*Data lines*
-.-.-
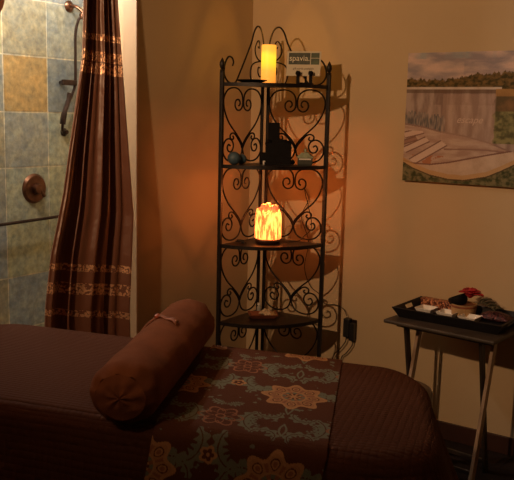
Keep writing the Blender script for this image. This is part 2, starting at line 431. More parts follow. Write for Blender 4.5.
def halfpanel():
    """strands of the left half, in metres: x across from the outer post, y down from the shelf"""
    def P(l): return [(u*W,v*H) for u,v in l]
    out=[]
    # heart: centre scroll, lobe, side, cross, lower loop and its scroll
    s1=spiral(.392*W,.205*H,.028,-.2,1.25)[::-1]
    # the scroll opens upwards-right into the stem that meets the centre line
    s1=[(.378*W+.038*(.28+.72*i/12)*math.cos(-.3-2*PI*1.15+2*PI*1.15*i/12*1.0-0), .215*H+.038*(.28+.72*i/12)*math.sin(-.3-2*PI*1.15+2*PI*1.15*i/12)) for i in range(13)]
    s1=[(x,2*.215*H-y) for x,y in s1]
    main=s1+P([(.485,.15),(.455,.075),(.37,.02),(.25,.008),(.12,.04),(.035,.13),(.025,.23),(.07,.35),(.17,.48),(.31,.59),(.43,.69),(.488,.76),(.494,.83),(.455,.92),(.37,.975),(.24,.99),(.11,.955),(.03,.87),(.03,.77),(.085,.70),(.17,.68),(.25,.715),(.275,.785),(.235,.845),(.165,.85),(.125,.80),(.155,.755),(.20,.775)])
    out.append(main)
    out.append(P([(.490,.81),(.455,.75),(.39,.685),(.32,.625),(.25,.605),(.195,.63),(.20,.675),(.245,.692),(.28,.67),(.26,.645)]))
    return out
def panel(axis,k,zt,name='scroll_panel'):
    off=axis*.012 if False else Vector((0,0,0))
    mb=MB()
    o0=Vector((0,-.022,0)) if axis is A else Vector((.022,0,0))
    for half in halfpanel():
        for flip in (0,1):
            pts=[]
            for x,y in half:
                d=(RR-.008)-x if not flip else (RR-.008-W)+x
                pts.append(axis*d+Vector((0,0,zt-.018-y)))
            mb.tube(spline(pts,3),.0043,6)
    return mb.build(name,M['iron'],rack,smooth=True,sharp=60)
for ax in (A,B):
    for z in SZ[1:]: panel(ax,0,z)
    # bottom apron bar and curls below the lowest shelf
    mb=MB(); mb.strip(ax*.03+Vector((0,0,.05)),ax*(RR-.005)+Vector((0,0,.05)),.006,.01,(0,0,1)); mb.build('bottom_bar',M['iron'],rack)
    # crown: u measured from the outer post to the back post
    mb=MB(); zt=SZ[-1]
    def C(l): return [ax*((1-u)*(RR-.008)+.012)+Vector((0,0,zt+v)) for u,v in l]
    big=[(.24,.085),(.26,.105),(.22,.125),(.14,.125),(.07,.09),(.055,.045),(.12,.012),(.24,-.002),(.33,.012),(.42,.06),(.55,.135),(.67,.21),(.74,.27),(.82,.297),(.91,.28),(.97,.22),(.985,.14),(.985,.0)]
    big=[(u,v) for u,v in big]
    mb.tube(spline(C(big),5),.0046,6)
    inner=[(.835,.195),(.87,.19),(.875,.215),(.835,.225),(.79,.205),(.765,.175),(.80,.145),(.88,.125),(.97,.125)]
    mb.tube(spline(C(inner),5),.004,6)
    low=[(.97,.125),(.85,.12),(.72,.105),(.665,.075),(.67,.035),(.72,.0)]
    mb.tube(spline(C(low),5),.004,6)
    curl=[(.97,.125),(.985,.09),(.95,.055),(.89,.045),(.845,.065),(.85,.09),(.885,.09)]
    mb.tube(spline(C(curl),5),.0038,6)
    mb.build('crown_scroll',M['iron'],rack,smooth=True,sharp=60)

# ------------------------------------------------------------------ objects on the rack (local coordinates in world)
def W3(a,b,z): return Vector((EX+a,EY-b,z))
TOPZ=1.789
t=thing('dark_plate','flat dark dish on the top shelf, left of the glowing candle','dish',W3(.075,.235,TOPZ))
mb=MB(); mb.lathe([(.035,0),(.04,.004),(.072,.016),(.078,.018),(.076,.021),(.068,.018),(.03,.007),(.0001,.007)],(0,0,0),32)
mb.build('dish_bowl',M['black'],t,smooth=True)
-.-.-
*Goal of the exercise*
Copy each line above precisely, dropping the pictures.

*Full answer*
Keep writing the Blender script for this image. This is part 2, starting at line 431. More parts follow. Write for Blender 4.5.
def halfpanel():
    """strands of the left half, in metres: x across from the outer post, y down from the shelf"""
    def P(l): return [(u*W,v*H) for u,v in l]
    out=[]
    # heart: centre scroll, lobe, side, cross, lower loop and its scroll
    s1=spiral(.392*W,.205*H,.028,-.2,1.25)[::-1]
    # the scroll opens upwards-right into the stem that meets the centre line
    s1=[(.378*W+.038*(.28+.72*i/12)*math.cos(-.3-2*PI*1.15+2*PI*1.15*i/12*1.0-0), .215*H+.038*(.28+.72*i/12)*math.sin(-.3-2*PI*1.15+2*PI*1.15*i/12)) for i in range(13)]
    s1=[(x,2*.215*H-y) for x,y in s1]
    main=s1+P([(.485,.15),(.455,.075),(.37,.02),(.25,.008),(.12,.04),(.035,.13),(.025,.23),(.07,.35),(.17,.48),(.31,.59),(.43,.69),(.488,.76),(.494,.83),(.455,.92),(.37,.975),(.24,.99),(.11,.955),(.03,.87),(.03,.77),(.085,.70),(.17,.68),(.25,.715),(.275,.785),(.235,.845),(.165,.85),(.125,.80),(.155,.755),(.20,.775)])
    out.append(main)
    out.append(P([(.490,.81),(.455,.75),(.39,.685),(.32,.625),(.25,.605),(.195,.63),(.20,.675),(.245,.692),(.28,.67),(.26,.645)]))
    return out
def panel(axis,k,zt,name='scroll_panel'):
    off=axis*.012 if False else Vector((0,0,0))
    mb=MB()
    o0=Vector((0,-.022,0)) if axis is A else Vector((.022,0,0))
    for half in halfpanel():
        for flip in (0,1):
            pts=[]
            for x,y in half:
                d=(RR-.008)-x if not flip else (RR-.008-W)+x
                pts.append(axis*d+Vector((0,0,zt-.018-y)))
            mb.tube(spline(pts,3),.0043,6)
    return mb.build(name,M['iron'],rack,smooth=True,sharp=60)
for ax in (A,B):
    for z in SZ[1:]: panel(ax,0,z)
    # bottom apron bar and curls below the lowest shelf
    mb=MB(); mb.strip(ax*.03+Vector((0,0,.05)),ax*(RR-.005)+Vector((0,0,.05)),.006,.01,(0,0,1)); mb.build('bottom_bar',M['iron'],rack)
    # crown: u measured from the outer post to the back post
    mb=MB(); zt=SZ[-1]
    def C(l): return [ax*((1-u)*(RR-.008)+.012)+Vector((0,0,zt+v)) for u,v in l]
    big=[(.24,.085),(.26,.105),(.22,.125),(.14,.125),(.07,.09),(.055,.045),(.12,.012),(.24,-.002),(.33,.012),(.42,.06),(.55,.135),(.67,.21),(.74,.27),(.82,.297),(.91,.28),(.97,.22),(.985,.14),(.985,.0)]
    big=[(u,v) for u,v in big]
    mb.tube(spline(C(big),5),.0046,6)
    inner=[(.835,.195),(.87,.19),(.875,.215),(.835,.225),(.79,.205),(.765,.175),(.80,.145),(.88,.125),(.97,.125)]
    mb.tube(spline(C(inner),5),.004,6)
    low=[(.97,.125),(.85,.12),(.72,.105),(.665,.075),(.67,.035),(.72,.0)]
    mb.tube(spline(C(low),5),.004,6)
    curl=[(.97,.125),(.985,.09),(.95,.055),(.89,.045),(.845,.065),(.85,.09),(.885,.09)]
    mb.tube(spline(C(curl),5),.0038,6)
    mb.build('crown_scroll',M['iron'],rack,smooth=True,sharp=60)

# ------------------------------------------------------------------ objects on the rack (local coordinates in world)
def W3(a,b,z): return Vector((EX+a,EY-b,z))
TOPZ=1.789
t=thing('dark_plate','flat dark dish on the top shelf, left of the glowing candle','dish',W3(.075,.235,TOPZ))
mb=MB(); mb.lathe([(.035,0),(.04,.004),(.072,.016),(.078,.018),(.076,.021),(.068,.018),(.03,.007),(.0001,.007)],(0,0,0),32)
mb.build('dish_bowl',M['black'],t,smooth=True)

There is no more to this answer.